Four major high street banks have agreed to stop marketing complex interest rate swaps to small businesses after a regulatory review found "serious failings" in the way the products were sold.

The Financial Services Authority (FSA) said (5-page / 266KB PDF) that Barclays, HSBC, Lloyds and RBS had also agreed to provide "appropriate redress" to customers that bought the most complex products.

Around 28,000 products, ranging in complexity from simple 'caps' to more complex derivatives known as 'structured collars', have been sold since 2001, the FSA said. However, it said that not all of these customers would be owed redress as the product can be "appropriate" when "properly sold in the right circumstances".

Affected customers could have existing products cancelled or replaced and receive partial or full refunds, it said, and an independent reviewer at each bank appointed by the FSA would ensure the exercise was carried out correctly.

The regulator said that sales staff had failed to properly ascertain whether customers understood the risks associated with the product they were buying, and that some products had been "over-hedged", meaning that the amount or duration of the arrangement was disproportionate to the underlying loan. Customers had also not been notified that large exit fees could apply if they wanted to cancel the arrangements. It added that sales staff had been motivated by "rewards and incentives" to sell the products.

Swaps provide borrows with protection against changes in interest rate by locking in net cash outflow to a fixed interest rate. The product is designed so that the swap provider – usually a band which has also provided the underlying loan – covers the cost of increased payments if the interest rate rises while customers have to pay the bank if rates fall. Simple products merely fix an upper limit to the interest rate on a loan, however structured collars introduce a degree of interest rate speculation to the transaction. In all cases, customers run the risk of having to make higher payments than anticipated if the market does not perform as expected.
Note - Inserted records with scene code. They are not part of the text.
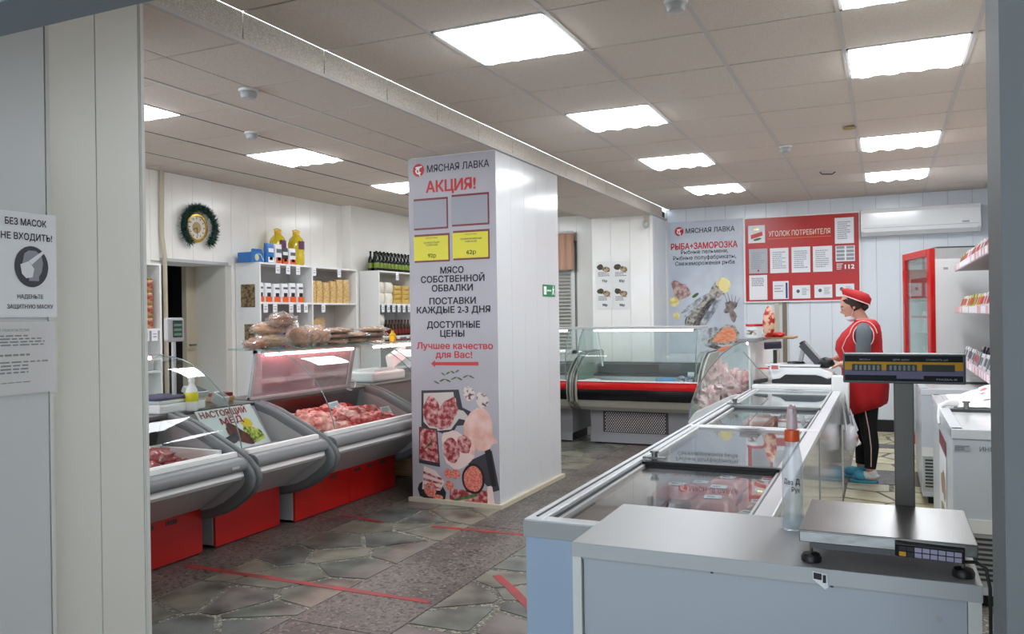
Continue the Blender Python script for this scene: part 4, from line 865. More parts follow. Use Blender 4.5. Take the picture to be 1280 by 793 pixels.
# consumer information board
bd = thing('information_board', 'red УГОЛОК ПОТРЕБИТЕЛЯ board with white sheets on the back wall', 'notice board', (-.93,YB,1.58))
put('board', frect(FB, -1.585, -.268, 1.565, 2.6, .02, t=.02), 'red_panel', bd)
g = G(); frect(FB,-1.595,-.258,2.6,2.615,.03,g,.03); frect(FB,-1.595,-.258,1.55,1.565,.03,g,.03); frect(FB,-1.6,-1.585,1.55,2.615,.03,g,.03); frect(FB,-.268,-.255,1.55,2.615,.03,g,.03); put('frame', g, 'white', bd)
text(FB, 'УГОЛОК ПОТРЕБИТЕЛЯ', -1.30, -.585, 2.40, .062, .022, M('cream',(240,220,200),.5), bd, .01); put('underline', frect(FB,-1.31,-.575,2.335,2.343,.022), M('orange_line',(230,120,40),.5), bd)
docs = [(-1.546,-1.343,2.295,2.515),(-.534,-.322,2.24,2.55),(-1.54,-1.317,1.915,2.222),(-1.287,-1.068,1.912,2.22),(-1.033,-.816,1.91,2.223),(-.786,-.567,1.91,2.22),(-.529,-.315,1.906,2.214),(-1.541,-1.324,1.584,1.893),(-1.258,-1.072,1.588,1.81),(-1.027,-.821,1.59,1.752),(-.774,-.571,1.594,1.752),(-.532,-.327,1.605,1.756)]
for i, (a0,a1,b0,b1) in enumerate(docs):
    h_ = put('pocket', frect(FB, a0-.008, a1+.012, b0-.008, b1+.002, .022, t=.002), M('pocket_red',(170,40,40),.3), bd)
    mt = 'paper' if i != 2 else M('paper_grey',(176,180,186),.5)
    if i == 6:
        put('document', frect(FB, a0, a1, b0+.12, b1, .025, t=.001), 'paper', h_); g = G()
        for r_ in range(4):
            for c_ in range(2): frect(FB, a0+.01+c_*.11, a0+.1+c_*.105, b0+.135+r_*.045, b0+.168+r_*.045, .026, g)
        put('phone_table', g, 'ink_pale', h_); text(FB, '112', a0+.1, a1-.005, b0+.055, .05, .026, 'white_print', h_, .03); fake_lines(FB, a0+.01, a0+.09, b0+.02, b0+.1, 4, .026, 'white_print', h_, 5)
    elif i == 0:
        put('document', frect(FB, a0, a1, b0, b1, .025, t=.001), 'paper', h_)
        put('crest', fpoly(FB, [(a0+.03,b0+.1),(a0+.17,b0+.14),(a0+.175,b0+.09),(a0+.035,b0+.05)], .026), 'red_print', h_); put('crest_crown', fpoly(FB, [(a0+.07,b0+.16),(a0+.08,b0+.18),(a0+.1,b0+.165),(a0+.12,b0+.185),(a0+.13,b0+.16)], .026), 'gold', h_); put('crest_leaf', fell(FB, a0+.11, b0+.045, .05, .014, .026, .2), 'print_green', h_)
    else:
        put('document', frect(FB, a0, a1, b0, b1, .025, t=.001), mt, h_)
        if i == 7: fake_lines(FB, a0+.03, a1-.03, b0+.17, b1-.03, 5, .026, 'ink_grey', h_, i)
        elif i == 8: put('blue_stripe', frect(FB, a1-.035, a1-.012, b0+.01, b1-.02, .026), M('blue_ink',(40,50,130),.5), h_); fake_lines(FB, a0+.02, a1-.06, b0+.08, b1-.04, 3, .026, 'ink_pale', h_, i)
        elif i > 8: put('emblem', fell(FB, a0+.065, b0+.09, .02, .022, .026), 'ink_grey', h_); fake_lines(FB, a0+.11, a1-.02, b0+.04, b1-.03, 5, .026, 'ink_pale', h_, i)
        else: fake_lines(FB, a0+.03, a1-.03, b0+.05, b1-.04, 9, .026, 'ink_pale', h_, i)
        if i == 2: put('stamp', fell(FB, (a0+a1)/2, b0+.035, .012, .012, .027), 'red_print', h_)
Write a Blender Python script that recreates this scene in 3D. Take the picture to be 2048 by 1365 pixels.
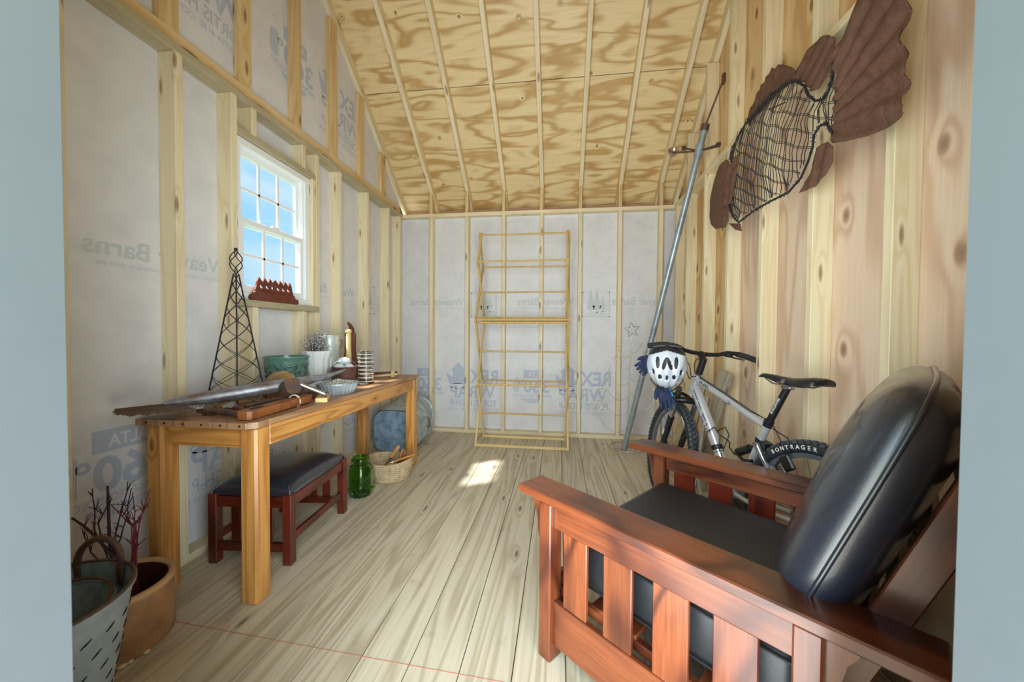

Martin Wheatley, managing director of the FSA's Conduct Business Unit, said that affected small businesses had had a "difficult and distressing experience".

"Our work has focused on ensuring a swift outcome for these businesses that form such an important part of the economy," he said. "I am pleased that Barclays, HSBC, Lloyds and RBS have agreed to do the right thing by their customers and offer redress or a review of past sales. These firms have responded to the need to provide a fair deal for customers by working with us, and I welcome this outcome."

Banks had also agreed not to foreclose on or vary the existing lending facilities of customers who had been affected without consent "except in exceptional circumstances", he added.

As part of its review the FSA said that it had conducted interviews with over 100 affected businesses that had come forward, as well as reviewing a "significant amount" of documentation from the banks.

RBS, one of the affected banks, said in a statement that it had agreed to "move directly to redress" the "small number of less sophisticated customers" that had purchased a product too complex for their needs.

"We believe risk management products are an essential part of corporate banking and it is important we restore customer trust in this area," it said. "We are committed to the fair and timely treatment of our customers and will work closely with the FSA to achieve that end."